◆ **THE TASK**: Only lines holding the word "repeat" should be copied from the material.

◆ **DATASET EXTRACT**:

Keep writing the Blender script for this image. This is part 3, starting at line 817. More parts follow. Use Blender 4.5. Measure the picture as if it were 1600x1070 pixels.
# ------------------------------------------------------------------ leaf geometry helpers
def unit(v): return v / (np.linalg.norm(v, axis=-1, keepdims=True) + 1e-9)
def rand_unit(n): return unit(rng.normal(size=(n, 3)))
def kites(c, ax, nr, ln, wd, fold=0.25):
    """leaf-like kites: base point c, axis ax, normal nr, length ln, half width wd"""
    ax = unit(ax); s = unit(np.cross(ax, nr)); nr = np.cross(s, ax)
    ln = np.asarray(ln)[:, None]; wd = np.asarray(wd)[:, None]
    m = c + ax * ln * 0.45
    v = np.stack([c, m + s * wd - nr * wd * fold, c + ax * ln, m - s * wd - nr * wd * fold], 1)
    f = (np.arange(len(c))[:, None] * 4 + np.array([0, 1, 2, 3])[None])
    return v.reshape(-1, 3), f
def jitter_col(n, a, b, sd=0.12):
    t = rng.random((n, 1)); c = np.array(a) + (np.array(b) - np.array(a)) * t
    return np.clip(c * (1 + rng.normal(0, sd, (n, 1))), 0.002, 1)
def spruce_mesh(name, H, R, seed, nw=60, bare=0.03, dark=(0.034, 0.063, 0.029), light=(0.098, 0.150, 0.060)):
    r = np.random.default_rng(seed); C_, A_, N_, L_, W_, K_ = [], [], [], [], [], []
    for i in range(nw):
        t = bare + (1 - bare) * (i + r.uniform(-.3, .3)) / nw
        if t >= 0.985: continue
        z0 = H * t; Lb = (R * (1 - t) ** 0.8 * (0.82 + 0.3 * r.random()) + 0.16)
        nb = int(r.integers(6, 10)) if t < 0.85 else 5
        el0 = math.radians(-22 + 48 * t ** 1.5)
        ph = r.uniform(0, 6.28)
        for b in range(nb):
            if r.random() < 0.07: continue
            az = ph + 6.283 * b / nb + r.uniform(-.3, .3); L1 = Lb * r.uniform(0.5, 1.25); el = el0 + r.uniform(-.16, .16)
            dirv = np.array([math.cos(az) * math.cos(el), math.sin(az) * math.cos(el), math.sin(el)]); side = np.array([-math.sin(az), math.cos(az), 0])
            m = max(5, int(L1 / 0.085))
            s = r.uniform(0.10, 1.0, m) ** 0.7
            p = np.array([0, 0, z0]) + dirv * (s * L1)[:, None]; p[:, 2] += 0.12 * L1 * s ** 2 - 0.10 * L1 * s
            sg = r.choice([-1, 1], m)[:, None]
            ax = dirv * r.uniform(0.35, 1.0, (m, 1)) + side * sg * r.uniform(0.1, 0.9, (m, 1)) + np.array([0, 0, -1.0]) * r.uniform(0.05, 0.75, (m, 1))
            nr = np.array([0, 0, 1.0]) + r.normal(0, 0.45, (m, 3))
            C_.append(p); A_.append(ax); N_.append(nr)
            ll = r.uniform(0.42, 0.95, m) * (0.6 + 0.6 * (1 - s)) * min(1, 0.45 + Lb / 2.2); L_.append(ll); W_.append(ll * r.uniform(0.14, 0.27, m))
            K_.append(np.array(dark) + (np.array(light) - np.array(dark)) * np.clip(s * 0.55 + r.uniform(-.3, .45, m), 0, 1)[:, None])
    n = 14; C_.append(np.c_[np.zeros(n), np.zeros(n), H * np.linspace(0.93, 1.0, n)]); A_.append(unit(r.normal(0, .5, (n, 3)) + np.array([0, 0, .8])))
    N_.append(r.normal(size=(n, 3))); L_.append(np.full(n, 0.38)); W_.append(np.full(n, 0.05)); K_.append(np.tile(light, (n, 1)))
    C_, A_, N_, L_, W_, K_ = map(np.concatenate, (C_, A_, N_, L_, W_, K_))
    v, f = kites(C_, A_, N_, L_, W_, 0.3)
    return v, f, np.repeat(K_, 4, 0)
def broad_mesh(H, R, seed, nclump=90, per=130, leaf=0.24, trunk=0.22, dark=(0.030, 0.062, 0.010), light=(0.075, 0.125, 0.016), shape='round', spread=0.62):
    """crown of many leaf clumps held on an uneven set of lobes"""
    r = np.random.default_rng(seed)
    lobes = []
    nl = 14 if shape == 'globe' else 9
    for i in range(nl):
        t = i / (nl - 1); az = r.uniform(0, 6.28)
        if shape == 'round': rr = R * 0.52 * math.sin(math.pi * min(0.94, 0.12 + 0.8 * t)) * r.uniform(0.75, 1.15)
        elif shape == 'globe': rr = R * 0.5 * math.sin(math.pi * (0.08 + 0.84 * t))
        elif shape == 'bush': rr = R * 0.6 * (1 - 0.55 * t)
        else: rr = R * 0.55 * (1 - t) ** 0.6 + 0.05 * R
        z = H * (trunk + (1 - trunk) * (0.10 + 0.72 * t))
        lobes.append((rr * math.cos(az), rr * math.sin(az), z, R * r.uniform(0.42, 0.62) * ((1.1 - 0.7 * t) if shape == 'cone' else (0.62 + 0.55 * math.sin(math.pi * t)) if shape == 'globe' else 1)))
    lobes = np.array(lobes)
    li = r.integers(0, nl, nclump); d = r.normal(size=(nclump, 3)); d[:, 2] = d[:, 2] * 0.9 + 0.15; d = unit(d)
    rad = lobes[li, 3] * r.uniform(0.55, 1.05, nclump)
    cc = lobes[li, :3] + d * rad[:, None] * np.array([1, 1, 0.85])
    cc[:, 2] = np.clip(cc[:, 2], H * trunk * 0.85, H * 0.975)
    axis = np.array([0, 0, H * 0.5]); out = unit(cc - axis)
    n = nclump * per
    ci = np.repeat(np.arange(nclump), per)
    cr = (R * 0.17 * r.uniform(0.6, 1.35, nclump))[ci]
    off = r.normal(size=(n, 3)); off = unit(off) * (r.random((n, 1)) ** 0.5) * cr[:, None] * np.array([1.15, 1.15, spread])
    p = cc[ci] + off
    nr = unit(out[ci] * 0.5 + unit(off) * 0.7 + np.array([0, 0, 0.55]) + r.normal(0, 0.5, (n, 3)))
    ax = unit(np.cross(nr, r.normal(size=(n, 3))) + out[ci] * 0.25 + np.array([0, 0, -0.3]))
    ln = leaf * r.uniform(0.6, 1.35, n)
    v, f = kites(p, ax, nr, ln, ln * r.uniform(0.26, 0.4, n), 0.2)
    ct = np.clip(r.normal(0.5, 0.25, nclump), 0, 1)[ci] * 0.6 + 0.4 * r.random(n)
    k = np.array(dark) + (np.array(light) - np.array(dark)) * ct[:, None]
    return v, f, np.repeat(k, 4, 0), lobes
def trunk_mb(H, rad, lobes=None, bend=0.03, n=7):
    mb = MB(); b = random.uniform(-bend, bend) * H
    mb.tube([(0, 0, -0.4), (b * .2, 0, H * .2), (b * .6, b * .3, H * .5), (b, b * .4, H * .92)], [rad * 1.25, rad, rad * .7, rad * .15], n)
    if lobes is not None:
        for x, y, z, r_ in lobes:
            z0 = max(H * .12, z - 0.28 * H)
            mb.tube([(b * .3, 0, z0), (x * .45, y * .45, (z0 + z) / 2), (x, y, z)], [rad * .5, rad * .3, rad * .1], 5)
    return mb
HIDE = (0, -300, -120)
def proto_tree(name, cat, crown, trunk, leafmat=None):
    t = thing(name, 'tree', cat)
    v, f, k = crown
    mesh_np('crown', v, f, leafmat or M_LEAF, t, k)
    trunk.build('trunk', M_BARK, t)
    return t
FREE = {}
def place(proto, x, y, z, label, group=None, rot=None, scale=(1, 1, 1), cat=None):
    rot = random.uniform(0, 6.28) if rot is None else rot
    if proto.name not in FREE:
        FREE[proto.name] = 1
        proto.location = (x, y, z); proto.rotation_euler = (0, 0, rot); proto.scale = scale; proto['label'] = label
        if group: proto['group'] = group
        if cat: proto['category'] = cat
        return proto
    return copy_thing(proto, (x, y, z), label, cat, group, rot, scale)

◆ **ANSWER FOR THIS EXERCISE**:
    return v, f, np.repeat(K_, 4, 0)
    ci = np.repeat(np.arange(nclump), per)
    return v, f, np.repeat(k, 4, 0), lobes